The BBC has said that tax relief for wealthier retirees is another area that could be affected on Wednesday, as the government follows up on its freedoms and seeks to balance the tax books.

Ms Altmann said: “There has been some speculation about changes to pension tax relief, perhaps removing higher rate relief, but I do not expect any decisions to be made.

“At some point in the next Parliament, this issue is likely to be reviewed, but I would not expect anything to happen imminently.”

NHS lift

The Sunday Times, Sunday Telegraph and Financial Times have all suggested George Osborne will announce an extra £2bn to fund the NHS this week, in an attempt to neutralise Labour’s attacks on the coalition’s handling of the health service.

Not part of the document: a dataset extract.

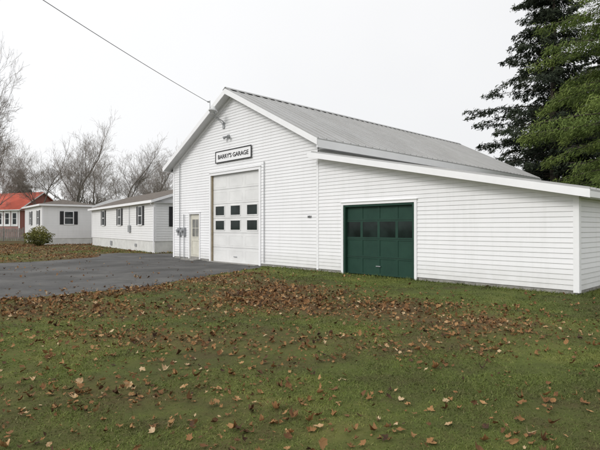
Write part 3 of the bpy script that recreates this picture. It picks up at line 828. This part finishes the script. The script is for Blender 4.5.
for i, (x, y, h, v) in enumerate(spots):
    T = empty('bare_tree', (x, y, 0), rots[i]); T.scale = (h/variants[v][2]*(.72 if i == 0 else 1),)*2+(h/variants[v][2],)
    tag(T, 'leafless grey-brown deciduous tree behind the mobile homes', 'tree', 'bare trees behind the homes')
    for o in variants[v][:2]:
        c_ = o if v not in used else o.copy()
        if c_ is not o: COL.objects.link(c_)
        c_.parent = T
    used.add(v)

def blob_leaves(cx, cy, cz, rx, ry, rz, n):
    p = rng.standard_normal((n,3)); p /= np.linalg.norm(p, axis=1)[:,None]; p *= (rng.random(n)**.35)[:,None]
    lump = 1+.25*np.sin(5*p[:,0]+1)*np.cos(4*p[:,1])+.15*np.sin(9*p[:,2])
    return p*lump[:,None]*np.array([rx, ry, rz])+np.array([cx, cy, cz])
T = empty('shrub', (-23.3, 42.8, 0)); tag(T, 'rounded olive-green shrub before the mobile home', 'shrub')
m = MB()
for i in range(14):
    a_ = random.uniform(0, 6.28); m.tube([(0,0,0), (math.cos(a_)*.4, math.sin(a_)*.4, .5), (math.cos(a_)*.8, math.sin(a_)*.8, 1.1)], [.03,.02,.008], 4)
m.obj('trunk', M_bark, T)
C_ = blob_leaves(0, 0, .80, 1.1, 1.0, .80, 4500); n = len(C_)
V, F = sprays(C_, rng.standard_normal((n,3)), .12*(.6+rng.random(n)), .07*(.6+rng.random(n)))
raw_mesh('crown', V, F, M_bush, T, tint=np.clip(.2+.5*C_[:,2]/1.5+.15*rng.standard_normal(n), 0, 1))

Cs = []
for i in range(540):
    a_ = random.uniform(-1.15, 1.25) if i < 300 else random.uniform(-.62, -.22); d_ = random.uniform(115, 150)
    x, y = math.sin(a_)*d_, math.cos(a_)*d_; hh = random.uniform(4.5, 8.5)*(1.05 if x < -10 else 1.3)
    n = 130; z = rng.random(n)**.8*hh
    rr = (1.2+1.8*(1-z/hh))*rng.random(n)**.5*1.6; th = rng.uniform(0, 6.28, n)
    Cs.append(np.stack([x+np.cos(th)*rr, y+np.sin(th)*rr, z], 1))
C_ = np.concatenate(Cs); n = len(C_)
V, F = sprays(C_, rng.normal(0, .4, (n,3))+np.array([0,0,.8]), 1.5*(.5+rng.random(n)), .16*(.5+rng.random(n)))
fw = raw_mesh('distant_wood', V, F, M_wood, tint=np.clip(rng.normal(.4,.25,n),0,1)); fw['kind'] = 'stuff'
tag(fw, 'distant low line of mixed brown and green woods', 'woods')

The FT reported that Mr Osborne will say the injection of funds to the health service will be an annual increase, and would go some way towards meeting the £8bn NHS cash shortfall identified by Simon Stevens, its chief executive.

Infrastructure gains

The Sunday Times also predicted a large infrastructure spending plan with many road building schemes, including a £1.1bn tunnel under Stonehenge in the West Country to alleviate congestion.

Ms Altmann also predicts more spending on infrastructure, adding that it would be great if this could include new incentives for pension funds to invest in. She said pension funds may need a government pledge that returns will at least equal gilt yields if they commit money to projects that do not perform well.

Osborne’s borrowing habits

Statistics from the Office of Budget Responsibility show borrowing is expected to rise upwards, according to the Independent, with the cumulative deficit expected to reach nearly £280bn by the end of the decade, £75bn more than expected.

According to the Guardian, six words have shaped George Osborne’s stewardship of the economy for the past five years and they will continue to shape it: “I’m afraid there is no money”.

The paper added that when Labour left office in 2012 with Britain facing astronomical debts has proved to be both a boon and a curse for the chancellor: the coalition could blame Gordon Brown for this but repairing public finances has proved more difficult than Mr Osborne predicted.

Of course, Mr Osborne will point to successes in getting the Budget deficit down and improving British budgetory credibility in the eyes of creditors. Indeed, he is relying on positive ratings on economic management to give him cover for above-mentioned spending pledges - and £7bn of tax cuts promised but currently unfunded over the next parliament.

The question is where cuts will have to be made to balance the books, especially if a plan to enshrine in law a commitment to eradicating the Budget deficit by 2017/2018 is confirmed on Wednesday.